**Data excerpt**.
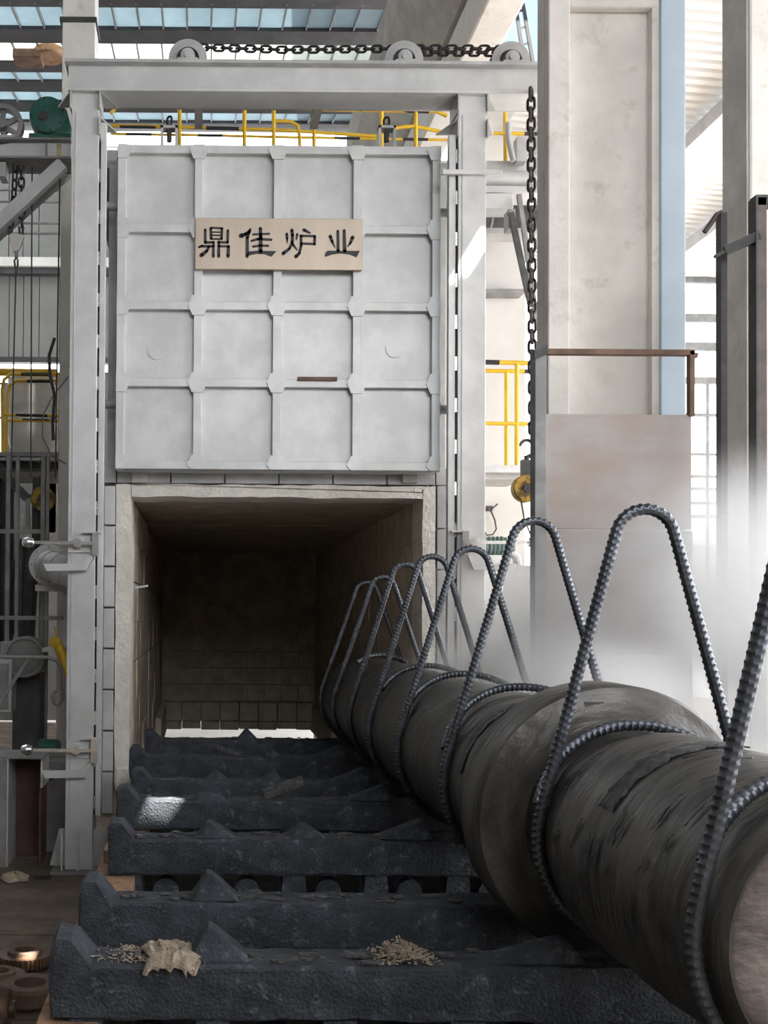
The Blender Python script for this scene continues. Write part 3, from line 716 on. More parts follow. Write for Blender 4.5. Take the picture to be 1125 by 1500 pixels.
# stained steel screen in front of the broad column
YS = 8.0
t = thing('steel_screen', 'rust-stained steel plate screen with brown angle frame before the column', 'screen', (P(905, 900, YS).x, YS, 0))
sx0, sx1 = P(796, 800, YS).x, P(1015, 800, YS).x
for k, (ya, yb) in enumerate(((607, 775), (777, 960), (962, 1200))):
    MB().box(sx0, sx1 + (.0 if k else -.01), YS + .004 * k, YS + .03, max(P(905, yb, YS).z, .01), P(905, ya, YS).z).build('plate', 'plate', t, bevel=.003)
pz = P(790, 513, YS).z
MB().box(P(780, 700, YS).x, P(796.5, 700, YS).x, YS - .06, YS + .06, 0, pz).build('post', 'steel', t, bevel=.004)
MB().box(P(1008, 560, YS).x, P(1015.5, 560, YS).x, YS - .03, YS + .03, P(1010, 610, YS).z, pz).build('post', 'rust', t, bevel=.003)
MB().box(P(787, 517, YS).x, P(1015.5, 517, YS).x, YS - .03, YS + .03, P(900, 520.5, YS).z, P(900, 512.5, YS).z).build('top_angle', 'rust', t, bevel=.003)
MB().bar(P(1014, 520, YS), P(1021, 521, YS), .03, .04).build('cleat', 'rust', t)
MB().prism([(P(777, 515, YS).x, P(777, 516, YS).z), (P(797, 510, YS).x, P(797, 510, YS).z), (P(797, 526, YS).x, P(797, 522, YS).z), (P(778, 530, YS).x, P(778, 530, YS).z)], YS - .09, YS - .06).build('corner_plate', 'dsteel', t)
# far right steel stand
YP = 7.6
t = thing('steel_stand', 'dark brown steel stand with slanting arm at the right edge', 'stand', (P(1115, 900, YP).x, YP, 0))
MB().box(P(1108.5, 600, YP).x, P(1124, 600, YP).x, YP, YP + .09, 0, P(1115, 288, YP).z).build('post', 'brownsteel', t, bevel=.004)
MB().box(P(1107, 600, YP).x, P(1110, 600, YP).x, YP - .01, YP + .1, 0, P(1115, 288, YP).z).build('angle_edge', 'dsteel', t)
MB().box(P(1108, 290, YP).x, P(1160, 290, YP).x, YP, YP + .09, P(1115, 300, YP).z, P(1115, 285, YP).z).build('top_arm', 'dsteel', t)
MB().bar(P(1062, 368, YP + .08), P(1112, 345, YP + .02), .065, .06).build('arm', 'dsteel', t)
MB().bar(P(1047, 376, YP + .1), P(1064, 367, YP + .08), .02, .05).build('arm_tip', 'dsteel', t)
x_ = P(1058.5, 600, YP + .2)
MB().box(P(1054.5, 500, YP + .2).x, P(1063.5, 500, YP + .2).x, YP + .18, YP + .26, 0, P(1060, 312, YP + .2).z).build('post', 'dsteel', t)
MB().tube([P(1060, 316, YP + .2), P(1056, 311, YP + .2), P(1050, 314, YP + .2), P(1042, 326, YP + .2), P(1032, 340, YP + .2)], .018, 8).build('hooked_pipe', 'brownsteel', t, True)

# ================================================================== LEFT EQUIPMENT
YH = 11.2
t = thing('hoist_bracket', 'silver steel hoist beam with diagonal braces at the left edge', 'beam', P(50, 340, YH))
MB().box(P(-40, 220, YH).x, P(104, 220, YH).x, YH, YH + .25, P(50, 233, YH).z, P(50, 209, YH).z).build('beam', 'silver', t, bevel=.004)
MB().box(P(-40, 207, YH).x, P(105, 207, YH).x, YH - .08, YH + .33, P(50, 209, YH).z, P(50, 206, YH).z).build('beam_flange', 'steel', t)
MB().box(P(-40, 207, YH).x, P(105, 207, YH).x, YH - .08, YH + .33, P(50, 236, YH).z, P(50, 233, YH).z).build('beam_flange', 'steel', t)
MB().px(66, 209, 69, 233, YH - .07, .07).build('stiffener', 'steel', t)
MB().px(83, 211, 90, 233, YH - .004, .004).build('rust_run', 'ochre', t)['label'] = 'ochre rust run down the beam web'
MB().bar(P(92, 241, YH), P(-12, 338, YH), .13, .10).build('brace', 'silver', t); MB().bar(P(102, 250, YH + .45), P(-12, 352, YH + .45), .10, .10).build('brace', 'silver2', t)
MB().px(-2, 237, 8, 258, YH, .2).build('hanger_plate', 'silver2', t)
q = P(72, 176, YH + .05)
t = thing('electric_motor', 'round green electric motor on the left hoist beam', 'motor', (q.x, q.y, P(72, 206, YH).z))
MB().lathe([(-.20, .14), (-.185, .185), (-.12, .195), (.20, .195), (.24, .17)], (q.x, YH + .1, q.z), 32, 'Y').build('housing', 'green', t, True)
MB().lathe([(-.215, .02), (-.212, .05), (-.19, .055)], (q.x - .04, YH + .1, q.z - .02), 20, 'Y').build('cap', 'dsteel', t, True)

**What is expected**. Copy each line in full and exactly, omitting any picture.

**Answer to this problem**.
The Blender Python script for this scene continues. Write part 3, from line 716 on. More parts follow. Write for Blender 4.5. Take the picture to be 1125 by 1500 pixels.
# stained steel screen in front of the broad column
YS = 8.0
t = thing('steel_screen', 'rust-stained steel plate screen with brown angle frame before the column', 'screen', (P(905, 900, YS).x, YS, 0))
sx0, sx1 = P(796, 800, YS).x, P(1015, 800, YS).x
for k, (ya, yb) in enumerate(((607, 775), (777, 960), (962, 1200))):
    MB().box(sx0, sx1 + (.0 if k else -.01), YS + .004 * k, YS + .03, max(P(905, yb, YS).z, .01), P(905, ya, YS).z).build('plate', 'plate', t, bevel=.003)
pz = P(790, 513, YS).z
MB().box(P(780, 700, YS).x, P(796.5, 700, YS).x, YS - .06, YS + .06, 0, pz).build('post', 'steel', t, bevel=.004)
MB().box(P(1008, 560, YS).x, P(1015.5, 560, YS).x, YS - .03, YS + .03, P(1010, 610, YS).z, pz).build('post', 'rust', t, bevel=.003)
MB().box(P(787, 517, YS).x, P(1015.5, 517, YS).x, YS - .03, YS + .03, P(900, 520.5, YS).z, P(900, 512.5, YS).z).build('top_angle', 'rust', t, bevel=.003)
MB().bar(P(1014, 520, YS), P(1021, 521, YS), .03, .04).build('cleat', 'rust', t)
MB().prism([(P(777, 515, YS).x, P(777, 516, YS).z), (P(797, 510, YS).x, P(797, 510, YS).z), (P(797, 526, YS).x, P(797, 522, YS).z), (P(778, 530, YS).x, P(778, 530, YS).z)], YS - .09, YS - .06).build('corner_plate', 'dsteel', t)
# far right steel stand
YP = 7.6
t = thing('steel_stand', 'dark brown steel stand with slanting arm at the right edge', 'stand', (P(1115, 900, YP).x, YP, 0))
MB().box(P(1108.5, 600, YP).x, P(1124, 600, YP).x, YP, YP + .09, 0, P(1115, 288, YP).z).build('post', 'brownsteel', t, bevel=.004)
MB().box(P(1107, 600, YP).x, P(1110, 600, YP).x, YP - .01, YP + .1, 0, P(1115, 288, YP).z).build('angle_edge', 'dsteel', t)
MB().box(P(1108, 290, YP).x, P(1160, 290, YP).x, YP, YP + .09, P(1115, 300, YP).z, P(1115, 285, YP).z).build('top_arm', 'dsteel', t)
MB().bar(P(1062, 368, YP + .08), P(1112, 345, YP + .02), .065, .06).build('arm', 'dsteel', t)
MB().bar(P(1047, 376, YP + .1), P(1064, 367, YP + .08), .02, .05).build('arm_tip', 'dsteel', t)
x_ = P(1058.5, 600, YP + .2)
MB().box(P(1054.5, 500, YP + .2).x, P(1063.5, 500, YP + .2).x, YP + .18, YP + .26, 0, P(1060, 312, YP + .2).z).build('post', 'dsteel', t)
MB().tube([P(1060, 316, YP + .2), P(1056, 311, YP + .2), P(1050, 314, YP + .2), P(1042, 326, YP + .2), P(1032, 340, YP + .2)], .018, 8).build('hooked_pipe', 'brownsteel', t, True)

# ================================================================== LEFT EQUIPMENT
YH = 11.2
t = thing('hoist_bracket', 'silver steel hoist beam with diagonal braces at the left edge', 'beam', P(50, 340, YH))
MB().box(P(-40, 220, YH).x, P(104, 220, YH).x, YH, YH + .25, P(50, 233, YH).z, P(50, 209, YH).z).build('beam', 'silver', t, bevel=.004)
MB().box(P(-40, 207, YH).x, P(105, 207, YH).x, YH - .08, YH + .33, P(50, 209, YH).z, P(50, 206, YH).z).build('beam_flange', 'steel', t)
MB().box(P(-40, 207, YH).x, P(105, 207, YH).x, YH - .08, YH + .33, P(50, 236, YH).z, P(50, 233, YH).z).build('beam_flange', 'steel', t)
MB().px(66, 209, 69, 233, YH - .07, .07).build('stiffener', 'steel', t)
MB().px(83, 211, 90, 233, YH - .004, .004).build('rust_run', 'ochre', t)['label'] = 'ochre rust run down the beam web'
MB().bar(P(92, 241, YH), P(-12, 338, YH), .13, .10).build('brace', 'silver', t); MB().bar(P(102, 250, YH + .45), P(-12, 352, YH + .45), .10, .10).build('brace', 'silver2', t)
MB().px(-2, 237, 8, 258, YH, .2).build('hanger_plate', 'silver2', t)
q = P(72, 176, YH + .05)
t = thing('electric_motor', 'round green electric motor on the left hoist beam', 'motor', (q.x, q.y, P(72, 206, YH).z))
MB().lathe([(-.20, .14), (-.185, .185), (-.12, .195), (.20, .195), (.24, .17)], (q.x, YH + .1, q.z), 32, 'Y').build('housing', 'green', t, True)
MB().lathe([(-.215, .02), (-.212, .05), (-.19, .055)], (q.x - .04, YH + .1, q.z - .02), 20, 'Y').build('cap', 'dsteel', t, True)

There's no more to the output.